*AIM*
Retype every line from the top of the entries down to the one with "0, (1, 10, 1))", both included, and skip the pictures.

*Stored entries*
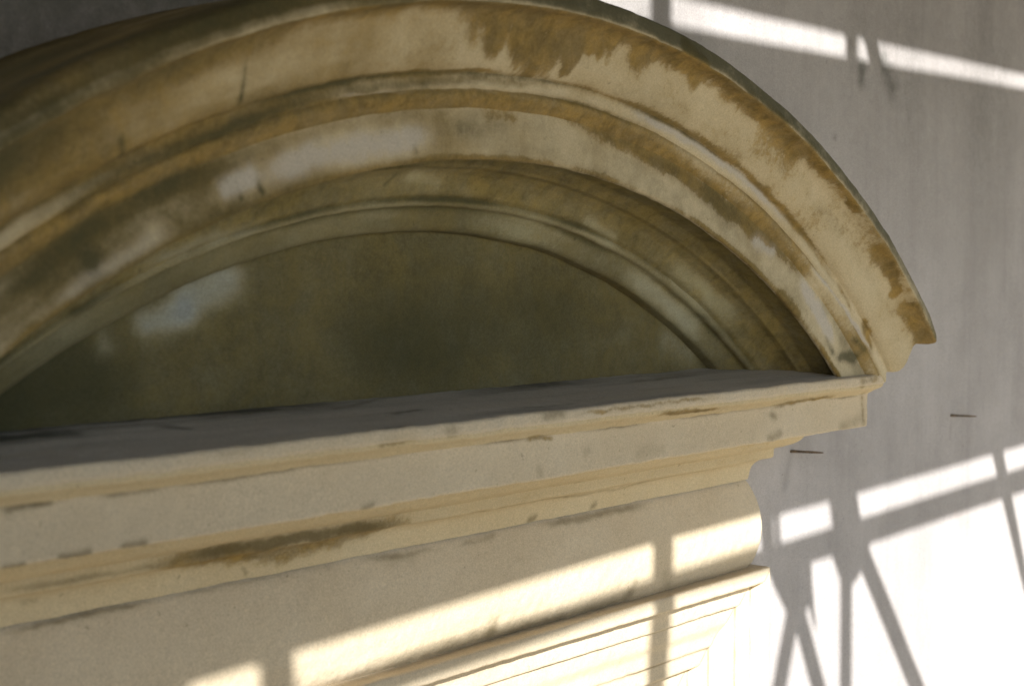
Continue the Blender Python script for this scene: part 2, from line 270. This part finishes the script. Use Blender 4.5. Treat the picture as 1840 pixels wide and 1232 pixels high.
def simple(name, c1, c2, scale=30, rough=.7, metal=0, stretch=(1, 1, 1)):
    m = bpy.data.materials.new(name); m.use_nodes = True; N = m.node_tree.nodes; Lk = m.node_tree.links
    bs = N['Principled BSDF']; bs.inputs['Roughness'].default_value = rough; bs.inputs['Metallic'].default_value = metal
    tc = N.new('ShaderNodeTexCoord'); mp = N.new('ShaderNodeMapping'); mp.inputs['Scale'].default_value = stretch
    n = N.new('ShaderNodeTexNoise'); n.inputs['Scale'].default_value = scale; n.inputs['Detail'].default_value = 8
    r = N.new('ShaderNodeValToRGB'); r.color_ramp.elements[0].color = (*c1, 1); r.color_ramp.elements[1].color = (*c2, 1)
    r.color_ramp.elements[0].position = .35; r.color_ramp.elements[1].position = .65
    Lk.new(tc.outputs['Object'], mp.inputs[0]); Lk.new(mp.outputs[0], n.inputs['Vector']); Lk.new(n.outputs['Fac'], r.inputs[0]); Lk.new(r.outputs[0], bs.inputs['Base Color'])
    return m
M_IRON = simple('rusty_iron', (.09, .07, .05), (.20, .14, .09), 120, .75, .3)
M_PAINTED = simple('painted_timber', (.05, .06, .05), (.09, .10, .085), 12, .7, 0, (1, 8, 8))
M_GROUND = simple('warm_stone_paving', (.36, .32, .25), (.45, .40, .32), 3, .9)
M_TERR = simple('pale_bounce_stone', (.50, .42, .30), (.58, .50, .37), 4, .9)
M_SHADE_BOARD = simple('dark_shade_boards', (.05, .047, .042), (.09, .085, .075), 8, .8, 0, (1, 10, 1))

# ---------------------------------------------------------------- setting: ground
me = bpy.data.meshes.new('ground')
me.from_pydata([(-300, -300, 0), (300, -300, 0), (300, 300, 0), (-300, 300, 0)], [], [[0, 1, 2, 3]])
tag(link('ground', me, M_GROUND), kind='structure')
tag(link('bounce_terrace', box_mesh('bounce_terrace', [(-5.5, 8.5, -3.2, 0, .004, .6)]), M_TERR), kind='structure')  # unseen raised floor, added pale and warm to bounce light upwards

# ---------------------------------------------------------------- the wall: one slab, finely gridded where it is seen
HX, HZ = .6097*U-.012, -.3735*U+EYE-.012            # the door opening, just inside the frame's outer edge
gx = np.concatenate([np.linspace(-6, -HX, 30), np.linspace(-HX, HX, 60)[1:], np.linspace(HX, 2.7, 260)[1:], np.linspace(2.7, 9, 20)[1:]])
gz = np.concatenate([np.linspace(0, .6, 3), np.linspace(.6, 1.95, 12)[1:], np.linspace(1.95, HZ, 100)[1:], np.linspace(HZ, 4.1, 190)[1:], np.linspace(4.1, 7.5, 16)[1:]])
G = np.zeros((len(gz), len(gx), 3)); G[..., 0] = gx[None]; G[..., 2] = gz[:, None]
G[..., 1] = fbm(G, 2.2, 3)*.005+fbm(G, 14, 2)*.0018+.002
mx, mz = (gx[1:]+gx[:-1])/2, (gz[1:]+gz[:-1])/2
hole = (np.abs(mx)[None, :] < HX) & (mz[:, None] < HZ) & (mz[:, None] > .6)
st = capsules(G[..., 0], G[..., 2], [(p, w*1.3, c, a*.65) for p, w, c, a in ST_WALL], (0, 0, 0))
st[..., 1] += np.clip(fbm(G*np.array([1, 1, .35]), 1.6, 3)*1.1-.06, 0, .5)
st[..., 1] += 1.2*np.clip((.1-G[..., 0])/.8, 0, 1)*np.clip((G[..., 2]-3.2)/.3, 0, 1)  # shade of the upper-left corner, painted in through the grime channel
st[..., 1] += .48*np.clip((G[..., 2]-3.1)/.55, 0, 1)*np.clip(.75+2.2*fbm(G*np.array([1, 1, .3])+3, 3.2, 4), 0, 1.4)   # mottled darkening towards the top
wall = link('plaster_wall', grid_mesh('plaster_wall', G, st, drop=hole), M_WALL)
sol = wall.modifiers.new('thickness', 'SOLIDIFY'); sol.thickness = .35; sol.offset = -1
tag(wall, 'grey limewashed plaster wall with vertical rain streaks, behind the pediment', 'wall', kind='thing')

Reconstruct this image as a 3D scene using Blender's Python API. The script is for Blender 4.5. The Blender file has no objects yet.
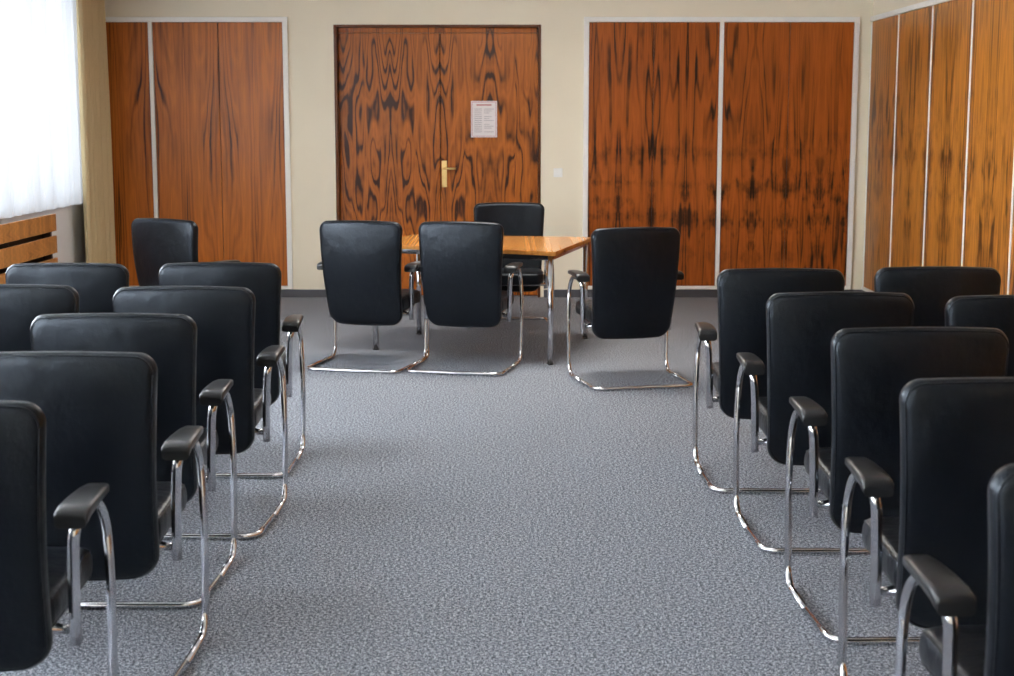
import bpy, bmesh, math, random
from mathutils import Vector, Matrix
random.seed(3)
scene = bpy.context.scene
scene.view_settings.view_transform = 'Standard'
scene.view_settings.look = 'None'
scene.view_settings.exposure = 0.0
pi = math.pi

# ------------------------------------------------------------ materials
def new_mat(name):
    m = bpy.data.materials.new(name); m.use_nodes = True
    nt = m.node_tree
    b = nt.nodes['Principled BSDF']
    return m, nt, b

class N:
    """tiny node helper"""
    def __init__(s, nt): s.nt = nt
    def val(s, x, sock):
        if isinstance(x, (int, float)): sock.default_value = x
        else: s.nt.links.new(x, sock)
    def m(s, op, a, b=None, c=None, clamp=False):
        n = s.nt.nodes.new('ShaderNodeMath'); n.operation = op; n.use_clamp = clamp
        s.val(a, n.inputs[0])
        if b is not None: s.val(b, n.inputs[1])
        if c is not None: s.val(c, n.inputs[2])
        return n.outputs[0]
    def vec(s, x, y, z):
        n = s.nt.nodes.new('ShaderNodeCombineXYZ')
        s.val(x, n.inputs[0]); s.val(y, n.inputs[1]); s.val(z, n.inputs[2])
        return n.outputs[0]
    def noise(s, v, scale=1, detail=2, rough=0.5):
        n = s.nt.nodes.new('ShaderNodeTexNoise')
        if v is not None: s.nt.links.new(v, n.inputs['Vector'])
        n.inputs['Scale'].default_value = scale
        n.inputs['Detail'].default_value = detail
        n.inputs['Roughness'].default_value = rough
        return n.outputs['Fac']
    def ramp(s, f, stops):
        n = s.nt.nodes.new('ShaderNodeValToRGB')
        s.nt.links.new(f, n.inputs[0])
        e = n.color_ramp.elements
        while len(e) < len(stops): e.new(0.5)
        for i, (p, c) in enumerate(stops):
            e[i].position = p; e[i].color = (c[0], c[1], c[2], 1)
        return n.outputs[0]
    def mix(s, f, a, b, mode='MIX'):
        n = s.nt.nodes.new('ShaderNodeMix'); n.data_type = 'RGBA'; n.blend_type = mode
        s.val(f, n.inputs[0])
        for x, sk in ((a, n.inputs[6]), (b, n.inputs[7])):
            if isinstance(x, tuple): sk.default_value = (x[0], x[1], x[2], 1)
            else: s.nt.links.new(x, sk)
        return n.outputs[2]
    def bump(s, h, strength, dist, b):
        n = s.nt.nodes.new('ShaderNodeBump')
        n.inputs['Strength'].default_value = strength
        n.inputs['Distance'].default_value = dist
        s.nt.links.new(h, n.inputs['Height'])
        s.nt.links.new(n.outputs[0], b.inputs['Normal'])

def coords(nt):
    tc = nt.nodes.new('ShaderNodeTexCoord')
    sp = nt.nodes.new('ShaderNodeSeparateXYZ')
    nt.links.new(tc.outputs['Object'], sp.inputs[0])
    return tc.outputs['Object'], sp.outputs[0], sp.outputs[1], sp.outputs[2]

def plain(name, col, rough=0.6, metal=0.0, var=0.06, nscale=8, bump=0.0, bscale=200):
    m, nt, b = new_mat(name); h = N(nt)
    o, x, y, z = coords(nt)
    f = h.noise(o, nscale, 4)
    c = h.ramp(f, [(0.3, tuple(v*(1-var) for v in col)), (0.7, tuple(min(1, v*(1+var)) for v in col))])
    nt.links.new(c, b.inputs['Base Color'])
    b.inputs['Roughness'].default_value = rough
    b.inputs['Metallic'].default_value = metal
    if bump: h.bump(h.noise(o, bscale, 3), bump, 0.002, b)
    return m

def wood(name, axis, u0, w, light, dark, seed, us=3.2, vs=0.75, k=7.0, knots=None, ang=4.0, rough=0.33, linew=0.5, powr=3.0):
    """book-matched rosewood veneer; leaves of width w mirrored at their seams.
    u0 must be a seam. knots=(z centre, z half height, amount) dark flame figure along the seams"""
    m, nt, b = new_mat(name); h = N(nt)
    o, x, y, z = coords(nt)
    u = x if axis == 'x' else y
    uu = h.m('PINGPONG', h.m('SUBTRACT', u, u0), w)
    leaf = h.m('FLOOR', h.m('DIVIDE', h.m('SUBTRACT', u, u0 - w), 2*w))
    sd = h.m('ADD', h.m('MULTIPLY', leaf, 0.22), seed)
    zz = z
    n1 = h.noise(h.vec(h.m('MULTIPLY', uu, us), h.m('MULTIPLY', zz, vs), sd), 1, 1.5, 0.45)
    wob = h.noise(h.vec(h.m('MULTIPLY', uu, 14), h.m('MULTIPLY', zz, 5.0), seed+7), 1, 2)
    f = h.m('ADD', h.m('MULTIPLY', n1, k), h.m('ADD', h.m('MULTIPLY', uu, ang), h.m('MULTIPLY', wob, 0.35)))
    s1 = h.m('MULTIPLY_ADD', h.m('SINE', h.m('MULTIPLY', f, 2*pi)), 0.5, 0.5)
    lines = h.m('POWER', s1, powr)
    s2 = h.m('MULTIPLY_ADD', h.m('SINE', h.m('MULTIPLY', f, 2*pi*2.37)), 0.5, 0.5)
    fine = h.noise(h.vec(h.m('MULTIPLY', uu, 170), h.m('MULTIPLY', zz, 5), seed), 1, 3)
    streak = h.noise(h.vec(h.m('MULTIPLY', uu, 45), h.m('MULTIPLY', zz, 1.6), seed+5), 1, 3)
    broad = h.noise(h.vec(h.m('MULTIPLY', uu, 7), h.m('MULTIPLY', zz, 0.8), sd), 1, 2)
    bw = h.m('MULTIPLY', h.m('SUBTRACT', broad, 0.30), 2.4, clamp=True)
    d = h.m('MULTIPLY', lines, h.m('MULTIPLY', bw, linew*1.5))
    d = h.m('ADD', d, h.m('MULTIPLY', s2, 0.16))
    d = h.m('ADD', d, h.m('MULTIPLY', h.m('SUBTRACT', fine, 0.45), 0.55))
    d = h.m('ADD', d, h.m('MULTIPLY', h.m('SUBTRACT', streak, 0.5), 0.9))
    d = h.m('ADD', d, h.m('MULTIPLY', h.m('SUBTRACT', broad, 0.5), 0.6))
    if knots:
        zc, zw, amt = knots
        band = h.m('SUBTRACT', 1.0, h.m('POWER', h.m('DIVIDE', h.m('ABSOLUTE', h.m('SUBTRACT', zz, zc)), zw), 2.0), clamp=True)
        sp = h.noise(h.vec(h.m('MULTIPLY', uu, 12), h.m('MULTIPLY', zz, 6.5), h.m('ADD', sd, 11)), 1, 3, 0.55)
        near = h.m('SUBTRACT', 1.0, h.m('DIVIDE', uu, w*0.75), clamp=True)
        sp = h.m('MULTIPLY', h.m('SUBTRACT', h.m('ADD', sp, h.m('MULTIPLY', near, 0.16)), 0.53), 4.5, clamp=True)
        d = h.m('ADD', d, h.m('MULTIPLY', h.m('MULTIPLY', sp, band), amt))
    d = h.m('ADD', d, 0.16, clamp=True)
    mid = tuple(a*0.42+c*0.58 for a, c in zip(light, dark))
    c = h.ramp(d, [(0.0, light), (0.32, tuple(v*0.76 for v in light)), (0.64, mid), (1.0, dark)])
    nt.links.new(c, b.inputs['Base Color'])
    b.inputs['Roughness'].default_value = rough
    b.inputs['Specular IOR Level'].default_value = 0.25
    return m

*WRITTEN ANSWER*
Continue the Blender Python script for this scene: part 2, from line 270. This part finishes the script. Use Blender 4.5. Treat the picture as 1840 pixels wide and 1232 pixels high.
def simple(name, c1, c2, scale=30, rough=.7, metal=0, stretch=(1, 1, 1)):
    m = bpy.data.materials.new(name); m.use_nodes = True; N = m.node_tree.nodes; Lk = m.node_tree.links
    bs = N['Principled BSDF']; bs.inputs['Roughness'].default_value = rough; bs.inputs['Metallic'].default_value = metal
    tc = N.new('ShaderNodeTexCoord'); mp = N.new('ShaderNodeMapping'); mp.inputs['Scale'].default_value = stretch
    n = N.new('ShaderNodeTexNoise'); n.inputs['Scale'].default_value = scale; n.inputs['Detail'].default_value = 8
    r = N.new('ShaderNodeValToRGB'); r.color_ramp.elements[0].color = (*c1, 1); r.color_ramp.elements[1].color = (*c2, 1)
    r.color_ramp.elements[0].position = .35; r.color_ramp.elements[1].position = .65
    Lk.new(tc.outputs['Object'], mp.inputs[0]); Lk.new(mp.outputs[0], n.inputs['Vector']); Lk.new(n.outputs['Fac'], r.inputs[0]); Lk.new(r.outputs[0], bs.inputs['Base Color'])
    return m
M_IRON = simple('rusty_iron', (.09, .07, .05), (.20, .14, .09), 120, .75, .3)
M_PAINTED = simple('painted_timber', (.05, .06, .05), (.09, .10, .085), 12, .7, 0, (1, 8, 8))
M_GROUND = simple('warm_stone_paving', (.36, .32, .25), (.45, .40, .32), 3, .9)
M_TERR = simple('pale_bounce_stone', (.50, .42, .30), (.58, .50, .37), 4, .9)
M_SHADE_BOARD = simple('dark_shade_boards', (.05, .047, .042), (.09, .085, .075), 8, .8, 0, (1, 10, 1))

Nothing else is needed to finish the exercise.